Am nächsten Tag lag das Tiefdrucksystem SÉBASTIEN nördlich von London. Hinzukommend hatte es sich deutlich intensiviert, weshalb der Kerndruck um 10 hPa auf unter 1000 hPa sank. Unter anderem ereignete sich zu diesem Zeitpunkt parallel der Prozess innerhalb des Tiefdruckgebiets SÉBASTIEN, der in der Meteorologie unter den Begriff der Okklusion fällt. Dabei handelt es sich um einen Vorgang, bei dem eine Mischfront entsteht, welche durch den Zusammenschluss von Warm- und Kaltfront entsteht und die Eigenschaften beider Typen in sich vereint. Diese sogenannte Okklusionsfront verlief um 00 Uhr UTC um den Kern herum, bis sie östlich von ihm im Okklusionspunkt in eine Kalt- und eine Warmfront überging. Die Warmfront verlief westlich, bis sie nordöstlich von Warschau in die Kaltfront des vorangegangenen Tiefs ROCCO überging und die Kaltfront in südliche Richtung bis zum Mittelmeer.

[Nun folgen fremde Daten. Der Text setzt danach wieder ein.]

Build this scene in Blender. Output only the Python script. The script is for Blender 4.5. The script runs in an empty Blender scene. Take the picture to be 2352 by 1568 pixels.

Vom Südwesten aus verlief die Kaltfront dann gekrümmte bis vor die Küste Marokkos. An diesem Tag gab es vor allem in den Südalpen signifikante Wetterzustände. In der Südschweiz wurden bis zu 115,6 l/m² in Mosogno gemessen. In den angrenzen Stationen fielen allerdings auch vielerorts über 50 l/m². Obendrein lag die Schneefallgrenze tagsüber bei über 3000 Metern und sank im Verlauf des Abends nur auf 2500 bis 3000 Meter. Dadurch fiel ein Großteil des Niederschlags in flüssiger Form, wodurch es örtlich zu Überschwemmungen kam. Der Kaltfrontdurchgang ist ebenfalls sehr gut an der Station Isole di Brissago in der Südschweiz ersichtlich. Am genannten Orte wurden um 23 Uhr MESZ 106 km/h in Böen gemessen. In der vorherigen Stunde wehte der Wind nur mäßig mit maximal 26 km/h. Weitere größere Niederschlagssummen wurden in Westdeutschland registriert. Dort erstreckte sich ein Starkniederschlagsband von Hamburg bis Bremerhaven mit meist über 30 l/m². Der Höchstwert war in Bergen mit 52,4 l/m² verortet.

Am Mittwoch, dem 16.10., befand sich die Zyklone SÉBASTIEN zwischen Schottland und der norwegischen Küste mit einem Kerndruck von weiterhin unter 1000 hPa. An diesem Tag wurde insbesondere Nordostdeutschland zunächst von der Kaltfront und im weiteren Verlauf von der Okklusionsfront beeinflusst. In Hepstedt sorgte eine lokale Schauerzelle für 34,4 l/m² Niederschlag. An den Stationen in unmittelbarer Umgebung wurden hingegen nur 2 bis 3 l/m² registriert. Zudem zog ein größeres Regengebiet mit eingelagerten Schauern über Mecklenburg-Vorpommern hinweg, weshalb dort vielerorts zweistellige Niederschlagssummen gemeldet wurden. In Krümmel war der Höchstwert mit 22,9 l/m² verortet. Zudem schwächte sich die Zyklone SÉBASTIEN am Nachmittag weiter ab, da sich über Skandinavien und Westrussland zwei blockierende Hochdruckgebiete befanden. Daher wurde das Tiefdruckgebiet SÉBASTIEN am folgenden Tag nicht mehr auf der Berliner Wetterkarte benannt.